Linear Perturbations in Brane Gas Cosmology
Scott Watson, Robert Brandenberger
TL;DR
The paper studies linear perturbations of the dilaton-gravity background in Brane Gas Cosmology with string matter sources, focusing on long-wavelength fluctuations. By deriving and solving the perturbation equations in the generalized longitudinal gauge, the authors show that string inhomogeneities and dilaton perturbations do not induce instabilities; the internal six dimensions remain stabilized at the self-dual radius while the three large spatial dimensions expand with a power-law, and perturbations decay or stay constant at late times. The key finding is that long-wavelength perturbations are sub-leading to purely gravitational and dilaton terms, ensuring the robustness of BGC predictions.

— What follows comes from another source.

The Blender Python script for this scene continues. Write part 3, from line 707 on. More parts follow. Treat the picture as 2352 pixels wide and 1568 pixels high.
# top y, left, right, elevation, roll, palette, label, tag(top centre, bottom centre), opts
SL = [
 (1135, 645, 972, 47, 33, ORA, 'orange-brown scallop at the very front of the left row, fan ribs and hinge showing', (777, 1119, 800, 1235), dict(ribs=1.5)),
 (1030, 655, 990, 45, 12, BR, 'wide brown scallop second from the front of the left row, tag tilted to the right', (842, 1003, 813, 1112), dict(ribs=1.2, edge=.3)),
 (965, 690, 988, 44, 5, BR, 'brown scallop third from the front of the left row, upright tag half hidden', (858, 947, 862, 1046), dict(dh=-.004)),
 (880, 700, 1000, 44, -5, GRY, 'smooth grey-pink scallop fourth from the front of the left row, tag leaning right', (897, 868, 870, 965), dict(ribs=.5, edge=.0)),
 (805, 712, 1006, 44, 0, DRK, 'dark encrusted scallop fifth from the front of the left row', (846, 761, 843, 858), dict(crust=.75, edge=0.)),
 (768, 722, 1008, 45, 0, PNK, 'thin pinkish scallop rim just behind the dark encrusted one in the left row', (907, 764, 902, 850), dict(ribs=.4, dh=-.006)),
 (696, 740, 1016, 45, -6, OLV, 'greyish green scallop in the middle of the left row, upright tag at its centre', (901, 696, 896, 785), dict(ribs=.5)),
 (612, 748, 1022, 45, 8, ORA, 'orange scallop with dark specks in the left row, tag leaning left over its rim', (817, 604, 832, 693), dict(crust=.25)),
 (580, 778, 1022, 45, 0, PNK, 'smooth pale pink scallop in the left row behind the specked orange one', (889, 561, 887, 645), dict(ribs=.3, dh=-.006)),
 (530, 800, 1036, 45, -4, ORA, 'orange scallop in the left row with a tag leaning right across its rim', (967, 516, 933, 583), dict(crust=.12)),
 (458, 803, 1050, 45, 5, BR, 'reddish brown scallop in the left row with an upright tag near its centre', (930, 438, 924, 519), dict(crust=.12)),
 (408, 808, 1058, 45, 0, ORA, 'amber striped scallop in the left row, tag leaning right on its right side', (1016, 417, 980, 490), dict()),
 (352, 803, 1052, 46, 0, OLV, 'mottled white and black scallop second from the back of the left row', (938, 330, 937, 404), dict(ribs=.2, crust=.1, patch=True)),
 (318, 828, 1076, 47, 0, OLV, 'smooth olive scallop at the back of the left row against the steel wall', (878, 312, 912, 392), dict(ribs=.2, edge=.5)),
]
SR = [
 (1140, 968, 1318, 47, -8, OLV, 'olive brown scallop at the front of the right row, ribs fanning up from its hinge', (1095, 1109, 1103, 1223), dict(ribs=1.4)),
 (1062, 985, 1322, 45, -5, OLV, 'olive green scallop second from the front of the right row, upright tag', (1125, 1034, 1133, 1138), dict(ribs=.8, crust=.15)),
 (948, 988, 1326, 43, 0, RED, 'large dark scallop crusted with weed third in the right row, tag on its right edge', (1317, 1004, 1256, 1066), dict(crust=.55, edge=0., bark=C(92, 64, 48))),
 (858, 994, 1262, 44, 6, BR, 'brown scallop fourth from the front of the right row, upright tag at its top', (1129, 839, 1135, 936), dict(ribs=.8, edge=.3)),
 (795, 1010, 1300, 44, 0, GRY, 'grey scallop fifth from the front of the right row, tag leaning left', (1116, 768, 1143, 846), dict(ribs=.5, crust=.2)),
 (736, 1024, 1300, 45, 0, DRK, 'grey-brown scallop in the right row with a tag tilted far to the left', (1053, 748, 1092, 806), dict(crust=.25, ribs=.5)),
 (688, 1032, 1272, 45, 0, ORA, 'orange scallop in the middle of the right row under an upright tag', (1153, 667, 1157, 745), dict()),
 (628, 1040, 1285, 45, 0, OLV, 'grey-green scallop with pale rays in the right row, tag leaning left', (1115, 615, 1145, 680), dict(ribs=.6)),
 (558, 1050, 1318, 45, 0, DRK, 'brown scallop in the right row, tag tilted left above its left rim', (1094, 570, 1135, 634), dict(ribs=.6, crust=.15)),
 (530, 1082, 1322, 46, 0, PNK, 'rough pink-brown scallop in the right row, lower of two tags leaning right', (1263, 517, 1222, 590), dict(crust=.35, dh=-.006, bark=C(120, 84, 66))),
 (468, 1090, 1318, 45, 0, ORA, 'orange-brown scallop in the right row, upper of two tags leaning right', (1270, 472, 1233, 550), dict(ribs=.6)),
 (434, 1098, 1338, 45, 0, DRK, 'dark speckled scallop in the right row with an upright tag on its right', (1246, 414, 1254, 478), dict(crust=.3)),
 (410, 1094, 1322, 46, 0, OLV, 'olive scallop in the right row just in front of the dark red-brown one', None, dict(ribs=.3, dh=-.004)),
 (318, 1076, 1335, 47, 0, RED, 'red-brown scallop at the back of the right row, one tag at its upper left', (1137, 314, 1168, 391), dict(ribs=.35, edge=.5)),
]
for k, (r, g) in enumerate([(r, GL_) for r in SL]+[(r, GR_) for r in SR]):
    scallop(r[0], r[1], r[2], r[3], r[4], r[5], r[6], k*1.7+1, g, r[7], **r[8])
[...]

This supports the viability of moduli stabilization within BGC against linear inhomogeneities, while also highlighting the limitations of linear analysis and the need to explore non-linear effects and flux dynamics.
Abstract
We consider the effect of string inhomogeneities on the time dependent background of Brane Gas Cosmology. We derive the equations governing the linear perturbations of the dilaton-gravity background in the presence of string matter sources. We focus on long wavelength fluctuations and find that there are no instabilities. Thus, the predictions of Brane Gas Cosmology are robust against the introduction of linear perturbations. In particular, we find that the stabilization of the extra dimensions (moduli) remains valid in the presence of dilaton and string perturbations.